Dr. Monique Moultrie has received a grant from the Henry Luce Foundation to develop digital and physical archives to highlight Black women religious leaders’ contributions to religious communities and activism in the United States. She was on a panel discussion for the book Black Women Black Love: America’s War on African American Marriage that aired on C-SPAN on Juneteenth. She received the Jack Shand Research Grant from the Society for the Scientific Study of Religion in July 2021. She also received a seed grant for her collaborative project “Abortion and Religion: Listening to Women” from Emory University Rollins School of Public Health, Center for Reproductive Health Research in the Southeast. This award will enable Dr. Moultrie and her four co-PIs to begin work on a project that seeks to understand how race and religion shape women's decisions and experiences of abortion. Through academic and public scholarship, they aim to develop a new discourse around abortion that foregrounds religious women's voices. Dr. Moultrie had an article published “Making Myself:” An Exploratory Study of Black Christian Childfree Women’s Concepts of Family” Journal of Religious Ethics 49.2 (2021): 314-336. http://dx.doi.org/10.1111/jore.12353. Dr. Moultrie published “Introduction to Gender and Sexuality” in Troubling Topics, Sacred Texts: Readings in Hebrew Bible, New Testament, and Qu’ran, edited by Roberta Sabbath, De Gruyter, October 2021. Dr. Moultrie presented two papers at the American Academy of Religion in November 2021. Starting this fall, Dr. Moultrie is the Facilitator for the Columbia University’s Center on African-American Religion, Sexual Politics, and Social Justice Oral History Initiative.

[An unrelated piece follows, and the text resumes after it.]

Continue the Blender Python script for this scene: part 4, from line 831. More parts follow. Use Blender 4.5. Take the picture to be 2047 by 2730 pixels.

Dr. Andrew Walker-Cornetta joined Georgia State's faculty in August of 2021. This fall he taught his first course in the Department of Religious Studies, entitled “Disability and Memoir,” and in the spring will be teaching “Religion, Race, and Health in Modern America” and “Theories and Methods in the Study of Religion.” Beyond the classroom, Walker-Cornetta participated this fall in the inaugural gathering of Indiana University’s Center for Religion and the Human’s Institute where he is an “emerging scholar.” He also presented research at the American Academy of Religion’s annual conference in November where he organized a panel on “Children, Temporality, and Religion.” This January, he’ll be presenting a paper entitled “Desiring Disability: Photographic and Devotional Arts” at the American Catholic Historical Association annual conference in New Orleans as part of a panel which he also organized on “Disability and the Catholic Imagination."